The current sales percentages of lemons in Algeria. The cost of toothpaste on ferrit. 6000 news items. Photos of your business do. Photos you never wanted to see of your business do. Spam.
The internet is full of crap. In fact, you could think of it as a giant belly button – collecting pile, after pile of blue lint in a near maniac process of collecting, creating, archiving and deseminating information.
A photocopier, sits in a room, photocopying for a million years (sure, it’ll only photocopy for 3 minutes until it jams – but pretend). The paper that it spits out is like the information that google deals with every week.
Hundreds of robots prowl the internet, looking for information. They look for patterns, they look for photos, the look for email addresses to send special deals on blue pills to. Nice of them really. It’s called datamining when the little robots look for patterns to try and figure out what all the nice people on the internet are up to (santa would find this exceptionally handy). It makes some people lots of money, especially if you know that a male, on a sunny day, who owns a green wallet is more likely to buy a can of spaghetti (did you know it had an h after the g?) if asked whether or not he has a breath mint.

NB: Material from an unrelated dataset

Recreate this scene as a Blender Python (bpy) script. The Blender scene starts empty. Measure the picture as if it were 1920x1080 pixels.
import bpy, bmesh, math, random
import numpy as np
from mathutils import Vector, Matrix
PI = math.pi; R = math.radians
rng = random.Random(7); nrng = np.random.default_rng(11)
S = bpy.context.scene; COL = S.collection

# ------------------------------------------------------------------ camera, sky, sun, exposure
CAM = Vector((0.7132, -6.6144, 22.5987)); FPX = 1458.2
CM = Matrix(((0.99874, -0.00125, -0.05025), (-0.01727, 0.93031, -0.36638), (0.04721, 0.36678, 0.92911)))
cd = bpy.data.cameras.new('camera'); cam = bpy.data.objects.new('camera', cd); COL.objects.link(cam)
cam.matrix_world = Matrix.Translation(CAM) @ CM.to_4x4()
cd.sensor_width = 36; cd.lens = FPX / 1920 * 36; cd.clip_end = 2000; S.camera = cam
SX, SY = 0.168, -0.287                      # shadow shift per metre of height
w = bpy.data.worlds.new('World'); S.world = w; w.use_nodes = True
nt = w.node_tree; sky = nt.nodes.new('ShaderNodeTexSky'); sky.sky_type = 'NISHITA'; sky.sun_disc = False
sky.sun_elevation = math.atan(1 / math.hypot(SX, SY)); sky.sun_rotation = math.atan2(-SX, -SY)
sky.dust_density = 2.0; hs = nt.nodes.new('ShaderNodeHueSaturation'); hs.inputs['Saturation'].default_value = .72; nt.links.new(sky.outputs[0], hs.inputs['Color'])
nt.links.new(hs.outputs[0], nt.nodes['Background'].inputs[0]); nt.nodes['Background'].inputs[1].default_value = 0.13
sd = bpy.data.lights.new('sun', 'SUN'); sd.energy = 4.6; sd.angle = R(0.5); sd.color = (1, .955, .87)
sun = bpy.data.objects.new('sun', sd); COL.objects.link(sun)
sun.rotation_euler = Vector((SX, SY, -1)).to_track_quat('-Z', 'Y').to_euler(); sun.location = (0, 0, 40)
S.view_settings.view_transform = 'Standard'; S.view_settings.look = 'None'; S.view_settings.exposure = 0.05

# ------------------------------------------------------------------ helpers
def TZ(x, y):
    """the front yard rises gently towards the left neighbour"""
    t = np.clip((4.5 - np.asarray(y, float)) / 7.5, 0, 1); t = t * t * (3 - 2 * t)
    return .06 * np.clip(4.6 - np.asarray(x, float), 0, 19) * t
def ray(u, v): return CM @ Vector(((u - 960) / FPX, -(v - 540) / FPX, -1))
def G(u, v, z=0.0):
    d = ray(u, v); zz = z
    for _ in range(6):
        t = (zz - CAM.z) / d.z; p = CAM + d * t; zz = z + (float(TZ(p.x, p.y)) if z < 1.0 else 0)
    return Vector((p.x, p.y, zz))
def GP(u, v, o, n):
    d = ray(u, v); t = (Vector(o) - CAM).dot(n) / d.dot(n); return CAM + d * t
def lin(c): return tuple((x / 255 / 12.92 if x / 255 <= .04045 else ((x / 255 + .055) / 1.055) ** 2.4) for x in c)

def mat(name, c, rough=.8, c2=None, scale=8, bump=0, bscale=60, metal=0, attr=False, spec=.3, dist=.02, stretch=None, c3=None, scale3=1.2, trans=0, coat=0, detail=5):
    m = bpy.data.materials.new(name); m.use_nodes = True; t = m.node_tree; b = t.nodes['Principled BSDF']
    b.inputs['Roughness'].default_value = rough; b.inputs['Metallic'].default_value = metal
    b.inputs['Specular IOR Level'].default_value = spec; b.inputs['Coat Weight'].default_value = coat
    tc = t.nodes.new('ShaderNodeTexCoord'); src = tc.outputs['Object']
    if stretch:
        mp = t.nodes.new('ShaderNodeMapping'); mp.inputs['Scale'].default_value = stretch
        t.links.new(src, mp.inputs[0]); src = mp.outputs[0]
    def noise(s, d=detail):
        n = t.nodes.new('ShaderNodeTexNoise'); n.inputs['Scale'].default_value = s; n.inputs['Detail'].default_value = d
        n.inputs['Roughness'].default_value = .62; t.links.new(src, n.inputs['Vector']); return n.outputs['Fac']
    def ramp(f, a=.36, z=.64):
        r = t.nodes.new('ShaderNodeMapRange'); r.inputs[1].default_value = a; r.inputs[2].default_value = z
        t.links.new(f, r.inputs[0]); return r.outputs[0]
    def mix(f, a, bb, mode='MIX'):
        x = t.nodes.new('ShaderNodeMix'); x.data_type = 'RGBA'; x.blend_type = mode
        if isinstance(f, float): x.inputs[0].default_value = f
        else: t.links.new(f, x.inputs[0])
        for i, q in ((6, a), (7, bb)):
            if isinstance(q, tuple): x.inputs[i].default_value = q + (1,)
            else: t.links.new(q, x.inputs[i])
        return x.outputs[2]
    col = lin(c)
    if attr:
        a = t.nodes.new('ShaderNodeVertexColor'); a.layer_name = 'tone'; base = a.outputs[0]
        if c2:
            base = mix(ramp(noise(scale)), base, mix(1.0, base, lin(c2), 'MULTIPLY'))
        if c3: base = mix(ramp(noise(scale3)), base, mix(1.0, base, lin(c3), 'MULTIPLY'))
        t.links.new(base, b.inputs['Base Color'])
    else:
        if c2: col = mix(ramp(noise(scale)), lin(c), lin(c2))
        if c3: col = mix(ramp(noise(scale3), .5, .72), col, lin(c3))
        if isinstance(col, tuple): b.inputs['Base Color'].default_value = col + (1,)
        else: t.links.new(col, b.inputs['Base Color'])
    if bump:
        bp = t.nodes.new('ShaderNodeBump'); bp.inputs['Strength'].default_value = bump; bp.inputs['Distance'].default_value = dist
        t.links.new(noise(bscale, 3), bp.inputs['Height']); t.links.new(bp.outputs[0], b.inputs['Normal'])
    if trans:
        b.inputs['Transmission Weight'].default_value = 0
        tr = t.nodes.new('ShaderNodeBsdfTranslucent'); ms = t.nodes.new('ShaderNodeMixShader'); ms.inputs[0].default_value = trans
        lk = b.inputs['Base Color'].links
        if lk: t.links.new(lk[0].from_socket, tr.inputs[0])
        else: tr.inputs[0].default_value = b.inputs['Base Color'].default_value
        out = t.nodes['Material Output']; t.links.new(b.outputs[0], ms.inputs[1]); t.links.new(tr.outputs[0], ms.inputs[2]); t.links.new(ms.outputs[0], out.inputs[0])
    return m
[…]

One such family of robots looks for how people feel. I feel sleepy. I feel informative. I feel facetious. It grabs all that information, puts it together and turns your feeling into rabid coloured balls that bounce around on your screen on wefeelfine.org.
See those little dots? They’re people’s feelings, most recorded live (by the robots) in the last half an hour. The dark feelings are sad, the bright ones are happy.
Clicking on them reveals the feeling:
You can pile up the feelings and find out what people all over the world are feeling. Turns out people are pretty emotional.
Anywho, enough said. You can check it out at wefeelfine.org. Be aware, some of the feelings (and the images) can be a little dodge. It’s not too bad, but, you never know whether people are feeling incongruous.
In the same vein, a website called universe sends robots out to find information on news in the world. Just like mythology of old, it puts together constellations of information on the topic you give it. Not quite as cool as people’s feelings, but, pretty interesting.
Both these sites are made by a guy named Jonathan Harris, I learnt about him at the gym listening to this podcast.
Have a play. It’s scary to think the footprints we leave with our digital lives. It’s also pretty amazing how you can tap into humanity as a whole, see what joins us and separates us.